Sugar Blues

Alex Belhaj's Crescent City Quartet

An intimate group of skilled improvisers playing traditional Jazz and Blues. We draw deep inspiration from the New Orleans masters of Jazz and Blues.

The word tradition is derived from the Latin tradere, signifying cultural elements that are handed along for the good of all. It’s the same etymological root as the word trade. Traditions can and do work both ways. The musicians of today give back to musical ancestors who continue to send us gifts and messages.
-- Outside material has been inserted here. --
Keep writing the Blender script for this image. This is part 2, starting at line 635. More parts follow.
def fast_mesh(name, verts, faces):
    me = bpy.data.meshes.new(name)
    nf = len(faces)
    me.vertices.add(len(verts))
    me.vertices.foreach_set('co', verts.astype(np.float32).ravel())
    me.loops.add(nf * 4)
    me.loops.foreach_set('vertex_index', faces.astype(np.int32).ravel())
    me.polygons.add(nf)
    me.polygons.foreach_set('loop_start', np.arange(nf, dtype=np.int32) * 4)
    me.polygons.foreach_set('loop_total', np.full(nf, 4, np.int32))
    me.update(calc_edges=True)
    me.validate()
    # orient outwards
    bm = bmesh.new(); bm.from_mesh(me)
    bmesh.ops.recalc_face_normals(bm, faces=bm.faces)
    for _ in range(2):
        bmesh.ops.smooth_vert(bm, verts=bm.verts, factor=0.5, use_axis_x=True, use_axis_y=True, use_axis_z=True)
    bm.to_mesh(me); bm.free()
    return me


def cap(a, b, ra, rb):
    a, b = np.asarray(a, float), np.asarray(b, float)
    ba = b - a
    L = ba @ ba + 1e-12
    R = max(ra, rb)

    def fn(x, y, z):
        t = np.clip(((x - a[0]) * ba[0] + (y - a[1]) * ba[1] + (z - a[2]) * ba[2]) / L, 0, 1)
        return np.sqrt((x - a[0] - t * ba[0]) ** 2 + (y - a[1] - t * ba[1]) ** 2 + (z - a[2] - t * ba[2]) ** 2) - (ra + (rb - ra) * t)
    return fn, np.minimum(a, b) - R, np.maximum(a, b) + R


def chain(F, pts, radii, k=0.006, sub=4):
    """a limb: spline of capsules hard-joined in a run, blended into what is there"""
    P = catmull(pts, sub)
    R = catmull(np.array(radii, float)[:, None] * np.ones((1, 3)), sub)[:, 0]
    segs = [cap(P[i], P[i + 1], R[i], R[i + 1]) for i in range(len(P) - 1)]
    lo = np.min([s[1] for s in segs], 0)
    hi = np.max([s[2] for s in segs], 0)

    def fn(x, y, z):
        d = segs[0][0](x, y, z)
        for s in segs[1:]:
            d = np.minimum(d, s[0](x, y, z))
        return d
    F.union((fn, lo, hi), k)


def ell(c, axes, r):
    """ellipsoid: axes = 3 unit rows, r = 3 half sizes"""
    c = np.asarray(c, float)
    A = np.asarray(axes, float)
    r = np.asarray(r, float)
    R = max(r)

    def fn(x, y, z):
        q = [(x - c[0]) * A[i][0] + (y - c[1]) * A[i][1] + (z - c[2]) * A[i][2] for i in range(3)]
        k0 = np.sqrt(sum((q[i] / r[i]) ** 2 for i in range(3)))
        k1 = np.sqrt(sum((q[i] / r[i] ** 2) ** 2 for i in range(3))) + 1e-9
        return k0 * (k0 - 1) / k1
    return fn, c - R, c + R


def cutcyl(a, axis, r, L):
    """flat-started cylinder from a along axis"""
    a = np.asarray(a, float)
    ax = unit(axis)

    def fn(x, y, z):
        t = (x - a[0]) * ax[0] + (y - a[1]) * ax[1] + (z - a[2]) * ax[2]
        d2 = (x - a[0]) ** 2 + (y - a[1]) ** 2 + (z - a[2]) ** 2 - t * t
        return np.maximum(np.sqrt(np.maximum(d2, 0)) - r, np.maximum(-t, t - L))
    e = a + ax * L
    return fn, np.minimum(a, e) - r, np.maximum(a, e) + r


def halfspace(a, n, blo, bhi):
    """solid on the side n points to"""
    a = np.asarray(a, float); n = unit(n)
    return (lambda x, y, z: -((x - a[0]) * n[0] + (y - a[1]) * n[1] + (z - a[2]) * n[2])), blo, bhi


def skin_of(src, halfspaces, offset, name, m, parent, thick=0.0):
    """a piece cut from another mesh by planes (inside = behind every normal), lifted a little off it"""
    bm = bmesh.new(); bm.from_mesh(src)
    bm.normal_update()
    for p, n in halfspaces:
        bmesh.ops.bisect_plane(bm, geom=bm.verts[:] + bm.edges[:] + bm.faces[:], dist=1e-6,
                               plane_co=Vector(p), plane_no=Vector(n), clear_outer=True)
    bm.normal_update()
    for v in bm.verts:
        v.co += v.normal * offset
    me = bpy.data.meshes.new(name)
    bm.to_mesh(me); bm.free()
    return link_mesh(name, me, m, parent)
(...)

Magic from the dawn of the 20th century re-manifests in the 21st.

Periodically, Alexander Belhaj’s strongly steeped devotion to living tradition transports him and his guitar to New Orleans where he sits in and absorbs the continuum firsthand. Alex, like Marty Grosz, is a predominately chordal guitarist and a devoted follower of the great Al Casey. Listen deeper and you’ll find yourself surrounded by the spirits of Bernard Addison, Teddy Bunn, Dick McDonough, Eddie Lang and Bill Basie’s rhythm man Freddie Green. Alex is a gentle soul whose friendliness, diligence and sincerity are all too uncommon in a hard-boiled world.

For this recording project Alex assembled an intimate group of skilled improvisers who share his passion for music from the 1920’s and ‘30s. Clarinetist Ray Heitger has served for many years as Toledo, Ohio’s grand interpreter of traditional jazz. His inspired solos and visceral vocals bring caloric urgency to any gathering. Regular engagements with Paul Klinger’s Easy Street Jazz Band, in fact, have sent tremors throughout the far west side of Ann Arbor. Heitger’s playing invites visitations from clarinet legends Jimmie Noone, Rudy Powell, Omer Simeon and {when Ray really gets to feeling right} even Rahsaan Roland Kirk.

Cornetist Dave Kosmyna has devoted much of his life to the early strata of the jazz tradition. His Great Lakes peregrinations include distinguished service in Buffalo, Toronto, Toledo and Ann Arbor. While basking in the glow of his horn you might feel Herman Autrey, Lee Collins, Joe Oliver and Rex Stewart hanging out at the table near the back. Alex Belhaj’s Crescent City Quartet is anchored and illuminated by Hamtramck-based string bassist Jordan Schug. Also a master cellist, Schug has worked with Paul Keller’s Orchestra and the Hot Club of Detroit. The interaction between mister Belhaj and mister Schug is particularly gratifying.

Alex has selected his weave of stomps, blues and spirituals most carefully. In choosing to perform melodies by Louis Cottrel, Clarence Williams, Artie Matthews and the Mississippi Sheiks, he has demonstrated a keen awareness of our cultural legacy. The heart of this album may be found in the cluster of tunes that includes “Four or Five Times”, “His Eye is On the Sparrow” and “Viper Mad”, a defiantly hedonistic number premiered by Noble Sissle and Sidney Bechet in 1938. The CCQ’s realization of this ode to Mezz Mezzrow’s favorite herbal analgesic features a spirited group vocal similar to what Ann Arborites have come to expect from Phil Ogilvie’s Rhythm Kings. Impressionable souls may feel the need to stand up and strut around with one index finger in the air.